As well as the long-term displays, two special exhibitions were arranged in the museum. Miss Hannah Mornement's photographs of Sir Douglas Mawson's hut and the restoration work at Commonwealth Bay in Antarctica were exhibited for five months and complemented several other similar projects at Antarctica's historic huts. The comprehensive journal kept until his death by Lt Belgrave Ninnis, a member of the Australasian Antarctic Expedition, had passed to the Mornement family, which kindly allowed the three volumes to be shown as part of the exhibition. Subsequently, they generously permitted a copy to be made for retention.

The Antarctic photographic exhibition was followed by an Arctic photographic exhibition by Mr Wim van Passel entitled 'Timeless moments,' with most welcome contributions from the Royal Netherlands Embassy. These covered Svalbard, northern Norway, and Zemlya Frantsa-Iosifa. A 4 m square weatherproof display sign was pro-vided to advertise it, which presently decorates an outer wall of the Institute.

Of the several investigations made, one was the solution of a fascinating mystery; Andree's pigeon. The literature reports only one of the 36 carrier pigeons taken on a fatally unsuccessful Swedish North Pole expedition in 1897, led by Salomon Andree, is extant. Pigeons, both with good provenance, are displayed in the Institute and in the Andreesmuseet at Granna, Sweden. Examination of the pigeon here found identification stamps under its wings, which, with much literature research by Tyrone Martinsson in Sweden, confirmed its authenticity, but, happily, also determined that two pigeons of the expedition had survived, only one of which found its way into literature. The Institute's pigeon had been named Lakme by the lady whom Nils Strindberg would have married if he had survived the expedition.

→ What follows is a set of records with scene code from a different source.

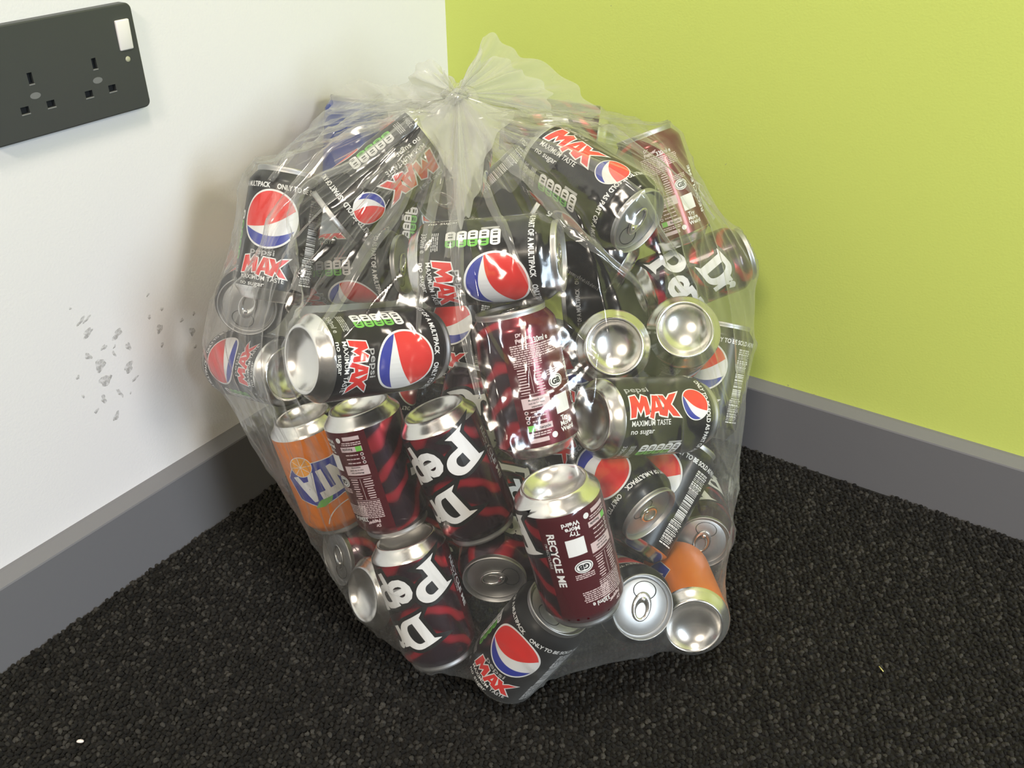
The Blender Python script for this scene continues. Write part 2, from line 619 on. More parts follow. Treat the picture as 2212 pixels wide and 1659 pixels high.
# ------------------------------------------------------------------ scuffs on the wall (parts of the wall)
marks = [(-0.4756, 0.2762, 2.0, 1.4, .9), (-0.5532, 0.2947, 1.5, 1.2, .5), (-0.547, 0.2795, 6, 2, .7), (-0.5411, 0.2788, 5, 1.6, .8), (-0.5437, 0.2659, 7, 3.4, .8),
         (-0.5162, 0.2524, 6, 4.5, .6), (-0.5324, 0.2458, 3.6, 2.6, .8), (-0.5219, 0.2418, 2, 1.4, .9), (-0.5083, 0.2354, 2.4, 6, .8), (-0.5492, 0.2444, 2.8, 5, .9),
         (-0.5242, 0.2353, 1.8, 3.5, .5), (-0.5403, 0.2307, 7.5, 5.5, .9), (-0.5131, 0.2153, 6.5, 5, .7), (-0.564, 0.2296, 2.0, 2.4, 1), (-0.5392, 0.2137, 7.5, 5.8, .9),
         (-0.5098, 0.2007, 4, 2, .5), (-0.5287, 0.1944, 2, 6.5, .6), (-0.5458, 0.1965, 3, 5, .7), (-0.5642, 0.2092, 1.6, 2, .5), (-0.5383, 0.1732, 5, 3.4, .7),
         (-0.5557, 0.1888, 4, 1.6, .4), (-0.4646, 0.2563, 2.2, 2, .8), (-0.4797, 0.2542, 2.2, 2.2, 1), (-0.4717, 0.2381, 5, 4, 1), (-0.4454, 0.2358, 2.2, 2.4, .8),
         (-0.4302, 0.2366, 2, 2, .9), (-0.4365, 0.2192, 4.5, 4.5, .9), (-0.4728, 0.2208, 2.4, 2.2, .8), (-0.4366, 0.2017, 2, 2.4, .7), (-0.518, 0.1888, 1.2, 1.2, 1)]
rs = random.Random(3)
for mxx, mz, w, h, k in marks:
    w, h = w * 1.7, h * 1.6
    nn = 18
    ph = [rs.uniform(0, 6.28) for _ in range(3)]
    verts = [(0, -0.0003, 0)]
    for i in range(nn):
        a = 2 * PI * i / nn
        r = 1 + .22 * math.sin(2 * a + ph[0]) + .16 * math.sin(3 * a + ph[1]) + .12 * math.sin(5 * a + ph[2])
        ex, ez = w / 2000 * r * math.cos(a) * 1.1, h / 2000 * r * math.sin(a) * 1.1
        verts.append((ex * .9 - ez * .3, -0.00008, ez * .9 + ex * .45))
    faces = [(0, 1 + (i + 1) % nn, 1 + i) for i in range(nn)]
    o = obj('scuff_mark', mesh_from('scuff_mark', verts, faces, [M_SCUFF], smooth=True), wall_left)
    o.location = (mxx, 0, mz)
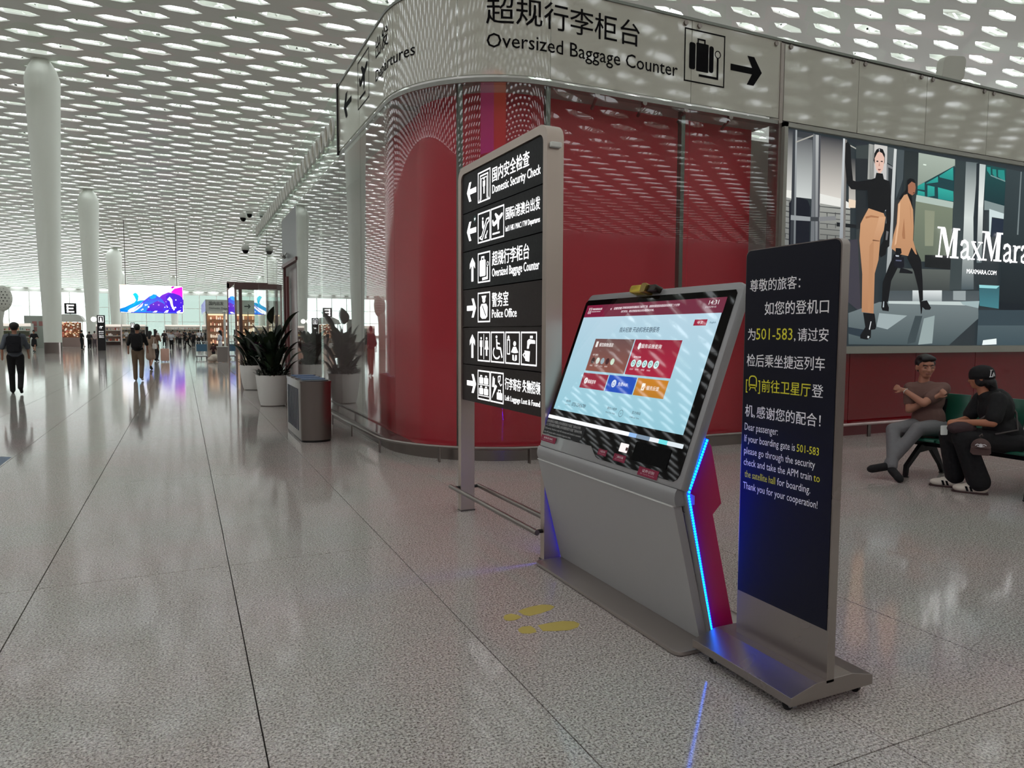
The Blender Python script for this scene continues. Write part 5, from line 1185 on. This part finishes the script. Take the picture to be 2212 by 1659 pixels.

The Institute exceptionally lent material to two exhibitions in London, which were listed in the previous annual report. The Dulwich exhibition finished with very successful results, and the Greenwich one was able to extend its period with artifacts remaining until early 2002. The numbers of museum visitors rose owing to the apparently increasing public interest in matters polar, but regular Saturday afternoon opening was not re-established. The requirements of safety and security have remained a problem. Larry Rockwell was of particular assistance with the film groups, as well as with several other museum matters. Jennifer Hirsh has assisted as a volunteer in entering the museum catalogue on computer files and reconciling the results with locations in the store and displays.

Identifications and advice were provided about a sealer's lance (Puerto Valdes Museum, Argentina), a 'walrus harpoon' (Scott's Terra Nova expedition, shown in use in 90° South), and excavation of relics from Sir John Franklin's expedition. Plans continue for replacing the exhibition of photographs in the northwest section of the museum by a British Antarctic Survey display.